• Sylvain Lupari

SYLVAIN CAREL: Talisman (2018)

“Weaved upon multilayers of orchestrations and of Middle-East samplings, Talisman stays quietly in the confort zone of the French musician”

1 Strange Bright Stones in The Deep Forest 4:28 2 Catharsis 7:23 3 Here Was a Mystic Way 5:22 4 Where Spirits Live 8:13 5 Contact 5:57 6 Future World 6:09 7 Sanctum 8:51 8 All Those Whispered Secrets 5:57 9 Talking to The Wind 5:53 10 The Lost Valley 6:39 AD Music ‎– AD196r

(CD-r/DDL 67:27) (V.F.) (Cinematographic Music)

It's been a while since I had not heard the music of the French musician and choreographer of sounds! At first glance, you have to listen to Sylvain Carel's music for what it is; a story from the Middle East whose poems are set to music. Otherwise we miss a very nice music, not really in the Berliner style and neither in a Tangerine Dream style electronic rock as suggested by the press guide, which blows its perfumes of the Middle East in structures of rhythm slow and captivating. True to his musical signature, TALISMAN is intertwined in the fascinating complexity of its multilayered cinematographic vibes and of its orchestrations sculpted in order to give us these goosebumps which amplify the harmonic signature of Sylvain Carel.

It's in a very electronic setting that Strange Bright Stones in The Deep Forest settles between our ears. Synth rustling, where vocals and reverberations spread a cryptic aura, raise a long snake skeleton which winds the ambiances by rattling its glass bones. A solitary violin stretches its lamentations which get lost in the interstices of the 1001 possible fantasies of the synth, creating an austere cinematographic approach. Catharsis also offers an ethereal overture with electronic flickers which cajole the shadows of a synth and its momentums of voices, at both Berber and suggestive. A slow rhythm settles. Progressing with the weight of the orchestrations, it deviates little by little towards a mid-tempo with a melody woven of earworm. The pace is catchy and the scenery lush, like a festive evening in Tunisia. In a setting of world music with a vast sampling of tribal percussions, Berber guitars, Arabic flutes, evocative voices, and especially orchestrations which transport us like on flying carpets over lush soundscapes, this last album of the French musician owns some jewels that will glue us to our headphones. Catharsis is one of them, as well as Here Was a Mystic Way which also proposes a rhythm with riffs of orchestrations and good perfumes of Middle East. Dense and intense, the orchestrations fly against current and the synth is delicious with its Arabic flute tone. Where Spirits Live is a title of ambiances more seraphic than cinematographic. His first moments offer violin layers in an ambient choreography which welcomes the clinking of shimmering chimes and bursts of a suggestive voice which wander here and there in the world of TALISMAN. Little by little, this celestial decor is transformed into a structure which ripples like the reflections of the sun dancing on a water fed by light lapping.
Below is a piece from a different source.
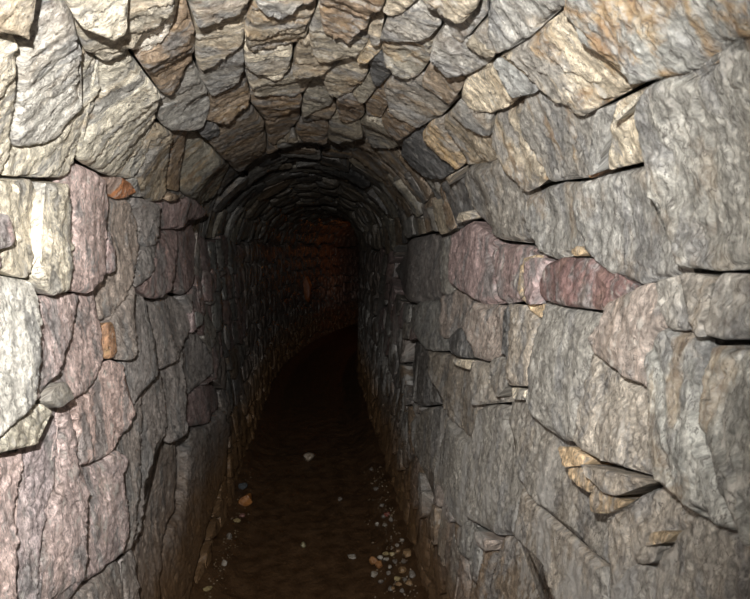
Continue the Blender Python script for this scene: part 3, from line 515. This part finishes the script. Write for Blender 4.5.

The soundscape is filled with these fascinating elements that adorn the music of Sylvain Carel. The kind of thing that you just can not like!

Contact is a tasty tribal psybient. The percussive effects, both tribal and electronic, and the breezes of the Arab desert accompany a Berber guitar simply delicious. The second part is still sparkling in my ears. Future World swaps its introduction of seraphic ambiances for a slow rhythm carved between tribal percussion and a line of bass pulsations. The synth is very musical, scattering arias in the form of harmonic solos and guitar effects. Sanctum is a long meditative title with an unexpected duel between a piano and an angelic choir. We are in the core of the meditative moods of this album. It's a title which moves a little away from the atmospheres of the Middle East usual to Sylvain Carel's register. The end is more intense and doesn't overflow of its contemplative cradle. All Those Whispered Secrets is a bit New Age with another piano participation, whose melodious rhythmic march is delightfully cradled and cajoled by the multi layers of orchestrations. The more you listen, the more you want to hear this title which offers some more moving passages. Talking to The Wind is a title that develops like Future World and Catharsis. It's very cinematic, but no more than The Lost Valley which is very much like those films where one discovers, with enchantment in the eyes, a valley formed by magic and computer. The fauna and ambiances sound like Strange Bright Stones in The Deep Forest but have a rhythmic structure a bit like watching this valley on a platform suspended in the air. And the violins are always imagined with a melodious approach which spreads a warm wind over our arms. It's nice! This is the world of Sylvain Carel.